> EXERCISE DIRECTIONS
Present the following data again exactly as it is shown.

::: STORED DATA :::

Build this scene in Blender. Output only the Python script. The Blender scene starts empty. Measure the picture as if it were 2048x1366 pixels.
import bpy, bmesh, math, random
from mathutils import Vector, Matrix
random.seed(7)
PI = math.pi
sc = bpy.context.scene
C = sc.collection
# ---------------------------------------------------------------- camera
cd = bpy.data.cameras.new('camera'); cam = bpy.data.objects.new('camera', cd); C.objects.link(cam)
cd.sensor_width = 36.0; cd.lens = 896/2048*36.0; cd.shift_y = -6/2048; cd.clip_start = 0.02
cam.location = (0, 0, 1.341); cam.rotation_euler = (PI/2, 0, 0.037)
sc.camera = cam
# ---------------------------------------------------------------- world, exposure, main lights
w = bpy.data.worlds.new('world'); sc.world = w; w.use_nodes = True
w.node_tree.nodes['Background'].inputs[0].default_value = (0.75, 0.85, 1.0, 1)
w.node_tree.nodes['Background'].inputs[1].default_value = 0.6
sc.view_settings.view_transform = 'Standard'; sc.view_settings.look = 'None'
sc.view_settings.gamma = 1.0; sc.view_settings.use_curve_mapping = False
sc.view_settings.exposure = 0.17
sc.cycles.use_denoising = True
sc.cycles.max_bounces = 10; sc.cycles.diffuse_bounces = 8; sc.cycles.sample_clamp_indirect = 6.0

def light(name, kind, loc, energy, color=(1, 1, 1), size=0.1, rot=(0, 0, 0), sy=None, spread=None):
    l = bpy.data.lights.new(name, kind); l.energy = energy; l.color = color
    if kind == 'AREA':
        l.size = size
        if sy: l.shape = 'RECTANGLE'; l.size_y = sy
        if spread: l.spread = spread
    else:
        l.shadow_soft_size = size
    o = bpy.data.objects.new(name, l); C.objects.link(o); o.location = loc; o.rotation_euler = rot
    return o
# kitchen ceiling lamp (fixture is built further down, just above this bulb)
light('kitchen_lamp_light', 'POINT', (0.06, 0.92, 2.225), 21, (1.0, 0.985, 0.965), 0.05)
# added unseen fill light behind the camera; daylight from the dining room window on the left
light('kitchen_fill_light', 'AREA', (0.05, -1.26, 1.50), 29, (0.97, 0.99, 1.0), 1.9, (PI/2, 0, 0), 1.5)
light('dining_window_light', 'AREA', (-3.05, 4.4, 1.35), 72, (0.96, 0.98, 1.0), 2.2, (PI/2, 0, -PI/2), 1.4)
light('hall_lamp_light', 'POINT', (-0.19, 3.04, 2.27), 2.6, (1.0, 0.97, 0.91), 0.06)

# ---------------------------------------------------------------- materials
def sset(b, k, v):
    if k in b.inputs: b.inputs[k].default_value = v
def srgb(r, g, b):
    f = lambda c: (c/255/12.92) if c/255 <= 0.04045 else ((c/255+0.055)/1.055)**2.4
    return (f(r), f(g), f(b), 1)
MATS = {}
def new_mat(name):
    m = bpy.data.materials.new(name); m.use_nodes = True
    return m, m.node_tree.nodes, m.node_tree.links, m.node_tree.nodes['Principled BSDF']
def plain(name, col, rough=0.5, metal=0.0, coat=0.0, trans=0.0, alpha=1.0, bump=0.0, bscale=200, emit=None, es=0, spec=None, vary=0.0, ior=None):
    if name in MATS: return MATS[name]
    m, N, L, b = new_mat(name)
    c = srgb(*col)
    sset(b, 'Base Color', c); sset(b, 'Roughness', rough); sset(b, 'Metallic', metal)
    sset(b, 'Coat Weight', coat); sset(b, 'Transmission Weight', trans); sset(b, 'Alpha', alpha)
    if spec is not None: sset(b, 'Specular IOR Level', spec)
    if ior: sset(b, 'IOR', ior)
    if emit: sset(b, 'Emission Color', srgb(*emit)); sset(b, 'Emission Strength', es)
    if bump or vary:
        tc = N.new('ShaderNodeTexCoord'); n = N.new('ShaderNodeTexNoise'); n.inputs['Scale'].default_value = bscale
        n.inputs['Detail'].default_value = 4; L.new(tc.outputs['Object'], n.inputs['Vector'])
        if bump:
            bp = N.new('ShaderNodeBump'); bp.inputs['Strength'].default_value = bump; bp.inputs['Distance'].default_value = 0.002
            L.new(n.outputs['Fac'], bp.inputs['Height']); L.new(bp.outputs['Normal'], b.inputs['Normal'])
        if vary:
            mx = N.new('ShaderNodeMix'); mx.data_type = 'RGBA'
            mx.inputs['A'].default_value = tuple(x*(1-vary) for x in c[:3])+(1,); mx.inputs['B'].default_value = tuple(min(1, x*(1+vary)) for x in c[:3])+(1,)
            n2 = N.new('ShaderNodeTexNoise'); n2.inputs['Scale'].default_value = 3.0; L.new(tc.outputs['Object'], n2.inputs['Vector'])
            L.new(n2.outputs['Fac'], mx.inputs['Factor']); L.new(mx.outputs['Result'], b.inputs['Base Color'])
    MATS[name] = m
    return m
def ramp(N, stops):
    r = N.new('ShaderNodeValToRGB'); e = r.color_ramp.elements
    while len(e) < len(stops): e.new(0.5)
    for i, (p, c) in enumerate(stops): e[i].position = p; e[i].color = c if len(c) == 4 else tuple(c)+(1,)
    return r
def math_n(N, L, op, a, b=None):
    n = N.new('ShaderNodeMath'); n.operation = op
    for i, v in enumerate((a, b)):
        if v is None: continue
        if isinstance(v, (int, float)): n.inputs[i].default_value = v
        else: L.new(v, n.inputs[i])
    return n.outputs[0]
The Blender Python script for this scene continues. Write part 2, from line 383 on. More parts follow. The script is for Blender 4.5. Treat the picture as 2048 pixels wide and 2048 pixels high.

:::

> COMPLETE OUTPUT
Build this scene in Blender. Output only the Python script. The Blender scene starts empty. Measure the picture as if it were 2048x1366 pixels.
import bpy, bmesh, math, random
from mathutils import Vector, Matrix
random.seed(7)
PI = math.pi
sc = bpy.context.scene
C = sc.collection
# ---------------------------------------------------------------- camera
cd = bpy.data.cameras.new('camera'); cam = bpy.data.objects.new('camera', cd); C.objects.link(cam)
cd.sensor_width = 36.0; cd.lens = 896/2048*36.0; cd.shift_y = -6/2048; cd.clip_start = 0.02
cam.location = (0, 0, 1.341); cam.rotation_euler = (PI/2, 0, 0.037)
sc.camera = cam
# ---------------------------------------------------------------- world, exposure, main lights
w = bpy.data.worlds.new('world'); sc.world = w; w.use_nodes = True
w.node_tree.nodes['Background'].inputs[0].default_value = (0.75, 0.85, 1.0, 1)
w.node_tree.nodes['Background'].inputs[1].default_value = 0.6
sc.view_settings.view_transform = 'Standard'; sc.view_settings.look = 'None'
sc.view_settings.gamma = 1.0; sc.view_settings.use_curve_mapping = False
sc.view_settings.exposure = 0.17
sc.cycles.use_denoising = True
sc.cycles.max_bounces = 10; sc.cycles.diffuse_bounces = 8; sc.cycles.sample_clamp_indirect = 6.0

def light(name, kind, loc, energy, color=(1, 1, 1), size=0.1, rot=(0, 0, 0), sy=None, spread=None):
    l = bpy.data.lights.new(name, kind); l.energy = energy; l.color = color
    if kind == 'AREA':
        l.size = size
        if sy: l.shape = 'RECTANGLE'; l.size_y = sy
        if spread: l.spread = spread
    else:
        l.shadow_soft_size = size
    o = bpy.data.objects.new(name, l); C.objects.link(o); o.location = loc; o.rotation_euler = rot
    return o
# kitchen ceiling lamp (fixture is built further down, just above this bulb)
light('kitchen_lamp_light', 'POINT', (0.06, 0.92, 2.225), 21, (1.0, 0.985, 0.965), 0.05)
# added unseen fill light behind the camera; daylight from the dining room window on the left
light('kitchen_fill_light', 'AREA', (0.05, -1.26, 1.50), 29, (0.97, 0.99, 1.0), 1.9, (PI/2, 0, 0), 1.5)
light('dining_window_light', 'AREA', (-3.05, 4.4, 1.35), 72, (0.96, 0.98, 1.0), 2.2, (PI/2, 0, -PI/2), 1.4)
light('hall_lamp_light', 'POINT', (-0.19, 3.04, 2.27), 2.6, (1.0, 0.97, 0.91), 0.06)

# ---------------------------------------------------------------- materials
def sset(b, k, v):
    if k in b.inputs: b.inputs[k].default_value = v
def srgb(r, g, b):
    f = lambda c: (c/255/12.92) if c/255 <= 0.04045 else ((c/255+0.055)/1.055)**2.4
    return (f(r), f(g), f(b), 1)
MATS = {}
def new_mat(name):
    m = bpy.data.materials.new(name); m.use_nodes = True
    return m, m.node_tree.nodes, m.node_tree.links, m.node_tree.nodes['Principled BSDF']
def plain(name, col, rough=0.5, metal=0.0, coat=0.0, trans=0.0, alpha=1.0, bump=0.0, bscale=200, emit=None, es=0, spec=None, vary=0.0, ior=None):
    if name in MATS: return MATS[name]
    m, N, L, b = new_mat(name)
    c = srgb(*col)
    sset(b, 'Base Color', c); sset(b, 'Roughness', rough); sset(b, 'Metallic', metal)
    sset(b, 'Coat Weight', coat); sset(b, 'Transmission Weight', trans); sset(b, 'Alpha', alpha)
    if spec is not None: sset(b, 'Specular IOR Level', spec)
    if ior: sset(b, 'IOR', ior)
    if emit: sset(b, 'Emission Color', srgb(*emit)); sset(b, 'Emission Strength', es)
    if bump or vary:
        tc = N.new('ShaderNodeTexCoord'); n = N.new('ShaderNodeTexNoise'); n.inputs['Scale'].default_value = bscale
        n.inputs['Detail'].default_value = 4; L.new(tc.outputs['Object'], n.inputs['Vector'])
        if bump:
            bp = N.new('ShaderNodeBump'); bp.inputs['Strength'].default_value = bump; bp.inputs['Distance'].default_value = 0.002
            L.new(n.outputs['Fac'], bp.inputs['Height']); L.new(bp.outputs['Normal'], b.inputs['Normal'])
        if vary:
            mx = N.new('ShaderNodeMix'); mx.data_type = 'RGBA'
            mx.inputs['A'].default_value = tuple(x*(1-vary) for x in c[:3])+(1,); mx.inputs['B'].default_value = tuple(min(1, x*(1+vary)) for x in c[:3])+(1,)
            n2 = N.new('ShaderNodeTexNoise'); n2.inputs['Scale'].default_value = 3.0; L.new(tc.outputs['Object'], n2.inputs['Vector'])
            L.new(n2.outputs['Fac'], mx.inputs['Factor']); L.new(mx.outputs['Result'], b.inputs['Base Color'])
    MATS[name] = m
    return m
def ramp(N, stops):
    r = N.new('ShaderNodeValToRGB'); e = r.color_ramp.elements
    while len(e) < len(stops): e.new(0.5)
    for i, (p, c) in enumerate(stops): e[i].position = p; e[i].color = c if len(c) == 4 else tuple(c)+(1,)
    return r
def math_n(N, L, op, a, b=None):
    n = N.new('ShaderNodeMath'); n.operation = op
    for i, v in enumerate((a, b)):
        if v is None: continue
        if isinstance(v, (int, float)): n.inputs[i].default_value = v
        else: L.new(v, n.inputs[i])
    return n.outputs[0]
The Blender Python script for this scene continues. Write part 2, from line 383 on. More parts follow. The script is for Blender 4.5. Treat the picture as 2048 pixels wide and 2048 pixels high.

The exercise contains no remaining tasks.